Well, most obviously, they are exposing the Emperor as naked. Consumer culture can induce vertigo after a while, because it denies many basic truths that we all know to be true: like, for example, that the customer that pitched a fit in front of you in line today was not right, he was a psychotic asshole that needed a shrink or a punch in the mouth, not coddling. Seeing people like this get their asses kissed- or worse yet, having to kiss their asses yourself to keep the customer's business or to keep from getting fired- is a surreal and disturbing experience. Clearly part of the appeal of Dick's Last Resort and Despair, Inc. is the feeling of tension released at seeing this myth shattered.

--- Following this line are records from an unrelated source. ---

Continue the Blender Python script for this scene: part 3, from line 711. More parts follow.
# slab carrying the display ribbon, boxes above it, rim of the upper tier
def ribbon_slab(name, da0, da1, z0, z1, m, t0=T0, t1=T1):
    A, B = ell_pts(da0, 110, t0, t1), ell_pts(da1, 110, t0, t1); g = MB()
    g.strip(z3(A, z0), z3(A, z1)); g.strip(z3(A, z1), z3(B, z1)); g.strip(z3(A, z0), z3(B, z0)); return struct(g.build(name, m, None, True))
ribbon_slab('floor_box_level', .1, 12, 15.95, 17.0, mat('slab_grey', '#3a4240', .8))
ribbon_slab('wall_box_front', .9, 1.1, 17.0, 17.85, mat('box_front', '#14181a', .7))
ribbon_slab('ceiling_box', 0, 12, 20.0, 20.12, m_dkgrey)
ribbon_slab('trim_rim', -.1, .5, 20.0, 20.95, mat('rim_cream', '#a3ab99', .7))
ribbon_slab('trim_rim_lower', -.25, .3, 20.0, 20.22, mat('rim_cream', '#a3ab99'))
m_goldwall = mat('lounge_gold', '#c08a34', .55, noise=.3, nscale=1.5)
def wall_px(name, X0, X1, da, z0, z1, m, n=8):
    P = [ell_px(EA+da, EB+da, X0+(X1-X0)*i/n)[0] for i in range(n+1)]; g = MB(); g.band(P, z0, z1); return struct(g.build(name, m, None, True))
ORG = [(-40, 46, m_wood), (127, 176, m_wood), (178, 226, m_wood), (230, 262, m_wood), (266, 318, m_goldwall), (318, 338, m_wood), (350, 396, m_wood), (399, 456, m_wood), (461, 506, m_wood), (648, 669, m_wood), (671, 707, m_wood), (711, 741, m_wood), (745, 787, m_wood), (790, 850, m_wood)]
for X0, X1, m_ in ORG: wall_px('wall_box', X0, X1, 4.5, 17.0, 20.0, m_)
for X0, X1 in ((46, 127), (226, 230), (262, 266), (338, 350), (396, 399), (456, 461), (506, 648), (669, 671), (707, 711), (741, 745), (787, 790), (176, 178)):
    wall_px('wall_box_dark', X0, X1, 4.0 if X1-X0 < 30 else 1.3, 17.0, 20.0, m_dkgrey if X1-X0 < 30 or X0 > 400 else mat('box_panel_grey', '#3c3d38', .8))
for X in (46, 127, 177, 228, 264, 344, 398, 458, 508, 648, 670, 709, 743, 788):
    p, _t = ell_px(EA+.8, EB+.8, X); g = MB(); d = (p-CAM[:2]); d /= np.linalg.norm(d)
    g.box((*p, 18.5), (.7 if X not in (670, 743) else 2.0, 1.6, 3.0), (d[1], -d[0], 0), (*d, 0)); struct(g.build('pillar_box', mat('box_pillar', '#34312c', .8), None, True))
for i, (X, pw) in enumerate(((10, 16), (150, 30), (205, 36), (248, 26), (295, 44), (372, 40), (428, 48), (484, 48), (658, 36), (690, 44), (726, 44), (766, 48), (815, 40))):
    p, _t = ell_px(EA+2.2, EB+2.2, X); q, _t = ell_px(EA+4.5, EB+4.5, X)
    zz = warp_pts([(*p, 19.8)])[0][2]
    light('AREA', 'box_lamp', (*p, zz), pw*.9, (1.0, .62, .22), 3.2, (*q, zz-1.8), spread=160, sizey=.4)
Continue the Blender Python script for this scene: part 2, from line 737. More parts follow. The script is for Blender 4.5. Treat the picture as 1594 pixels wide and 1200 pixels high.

But perhaps the answer also lies in expectations. The fact is that Americans have been on an upward-spiraling climb in expectations for decades now. We not only want, but have come to EXPECT, higher quality and better service tomorrow that what we had yesterday. What's worse, when we get it, we take it entirely for granted. For example, the statistical strides in automotive quality over the last twenty years have been nothing short of remarkable, in every conceivable sense- but do people sit around talking about how great their cars are, how little trouble they give them? Why no, they find something else to bitch about, of course. The same thing applies to the workforce, which why Mr. Kersten's thoughts resonate so well: employees have never had it so good: better pay, better hours, better benefits, less alienation (in Marxist terms), and yet are employees any happier, more loyal, or harder working than they were thirty years ago? No, Kersten says: you have simply emboldened them to indulge the worst, selfish elements of themselves. As an employer, he suggests, you have done them and yourself a disservice, because you have launched them up that escalator of continually higher expectations with no hope of anything but eventual disappointment. So, he would say, beat the rush and disappoint them NOW.

Perhaps the key to happiness, then, for all parties concerned, is to just lower our expectations. Dick and his friend E.L. are simply reminding us of this. The fact is that it's infinitely easier to attain the state of mind that we all putatively desire- happiness- when you think this way than when you get on that escalator of expectations and keep thinking that you'll find it on the next floor.